Financial markets have sharply dialed back expectations for a Federal Reserve interest rate cut at the upcoming March policy meeting. Data from derivatives markets indicates traders assign an 83% probability that the central bank will maintain its benchmark rate, currently in a range of 3.5% to 3.75%. This shift follows President Trump's nomination of former Fed Governor Kevin Warsh to lead the institution, injecting fresh uncertainty into the monetary policy landscape.
The recalibration is rippling through risk-sensitive assets. Bitcoin recently declined 0.7% to $69,106, while ether fell 0.9%. Both cryptocurrencies have retreated from recent highs as investors digest the implications of a potential leadership change at the Fed for market liquidity and risk appetite.

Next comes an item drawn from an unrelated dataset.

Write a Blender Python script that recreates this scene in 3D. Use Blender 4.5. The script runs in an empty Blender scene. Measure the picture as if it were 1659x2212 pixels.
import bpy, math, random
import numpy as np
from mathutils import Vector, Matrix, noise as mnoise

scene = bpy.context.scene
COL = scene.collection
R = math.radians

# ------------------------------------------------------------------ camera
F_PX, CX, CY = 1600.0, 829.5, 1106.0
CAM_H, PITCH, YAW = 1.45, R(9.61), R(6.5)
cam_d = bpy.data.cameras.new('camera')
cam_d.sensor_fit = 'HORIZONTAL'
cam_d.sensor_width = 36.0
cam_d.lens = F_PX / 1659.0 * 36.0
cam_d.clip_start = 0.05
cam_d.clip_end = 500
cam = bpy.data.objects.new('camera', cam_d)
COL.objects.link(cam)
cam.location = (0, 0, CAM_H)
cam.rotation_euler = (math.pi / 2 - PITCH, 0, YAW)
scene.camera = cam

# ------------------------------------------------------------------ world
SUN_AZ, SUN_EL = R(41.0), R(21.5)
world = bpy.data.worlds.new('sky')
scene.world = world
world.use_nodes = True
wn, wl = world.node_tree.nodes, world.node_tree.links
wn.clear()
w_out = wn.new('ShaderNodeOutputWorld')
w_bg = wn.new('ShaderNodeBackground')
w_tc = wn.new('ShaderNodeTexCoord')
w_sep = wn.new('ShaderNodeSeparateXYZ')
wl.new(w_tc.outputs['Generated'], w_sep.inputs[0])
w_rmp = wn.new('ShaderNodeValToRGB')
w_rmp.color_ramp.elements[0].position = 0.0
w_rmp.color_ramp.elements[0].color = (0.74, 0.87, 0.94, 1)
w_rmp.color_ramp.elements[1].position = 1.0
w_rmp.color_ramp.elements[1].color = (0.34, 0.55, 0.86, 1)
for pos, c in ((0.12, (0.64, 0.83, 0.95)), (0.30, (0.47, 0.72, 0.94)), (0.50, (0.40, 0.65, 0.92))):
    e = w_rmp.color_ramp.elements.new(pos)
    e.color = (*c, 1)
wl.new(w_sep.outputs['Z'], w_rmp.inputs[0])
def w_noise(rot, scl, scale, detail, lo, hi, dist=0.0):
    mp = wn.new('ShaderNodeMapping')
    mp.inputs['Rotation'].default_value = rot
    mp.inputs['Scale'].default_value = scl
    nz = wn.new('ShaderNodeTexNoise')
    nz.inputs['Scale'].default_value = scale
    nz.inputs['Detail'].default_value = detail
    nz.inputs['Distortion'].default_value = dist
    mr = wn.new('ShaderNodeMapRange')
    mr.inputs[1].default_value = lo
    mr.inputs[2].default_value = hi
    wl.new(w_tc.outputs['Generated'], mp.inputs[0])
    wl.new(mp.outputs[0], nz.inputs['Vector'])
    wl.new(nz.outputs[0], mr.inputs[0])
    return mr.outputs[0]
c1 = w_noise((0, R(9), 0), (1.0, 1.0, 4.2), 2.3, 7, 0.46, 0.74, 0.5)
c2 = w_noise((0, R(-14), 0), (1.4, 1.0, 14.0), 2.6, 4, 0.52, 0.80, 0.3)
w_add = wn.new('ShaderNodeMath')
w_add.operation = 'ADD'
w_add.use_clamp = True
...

Repricing the 2026 Trajectory
Beyond the immediate meeting, the longer-term outlook is also shifting. Betting markets now anticipate only two quarter-point rate cuts for the full year 2026, a reduction from prior expectations of three cuts. This adjustment reflects the market's struggle to gauge Warsh's policy leanings, with analysts divided on whether he would adopt a more dovish or hawkish stance compared to the current leadership.
The CME FedWatch Tool, which tracks expectations via Fed funds futures, aligns with this cautious view, showing just a 17% implied chance of a cut in March. Investors are now focused on upcoming economic data, including inflation and jobs reports, for clues on when the easing cycle might resume.
Analysts Weigh In on Warsh's Potential Impact
Opinion among commentators is split. Some, like investor Anthony Pompliano, suggest Warsh could move aggressively to lower rates, potentially triggering a significant market rotation. Others point to his historical reputation for inflation vigilance. U.S. Treasury Secretary Scott Bessent added that any changes to the Fed's balance sheet policy would likely be gradual, regardless of the chair.
The broader economic signals remain mixed. A recent New York Fed survey showed one-year inflation expectations easing to 3.1%, yet household financial anxiety persists. With the March meeting also set to deliver updated economic projections and the influential "dot plot," traders are bracing for continued volatility as the Warsh nomination and data flow reshape the policy narrative.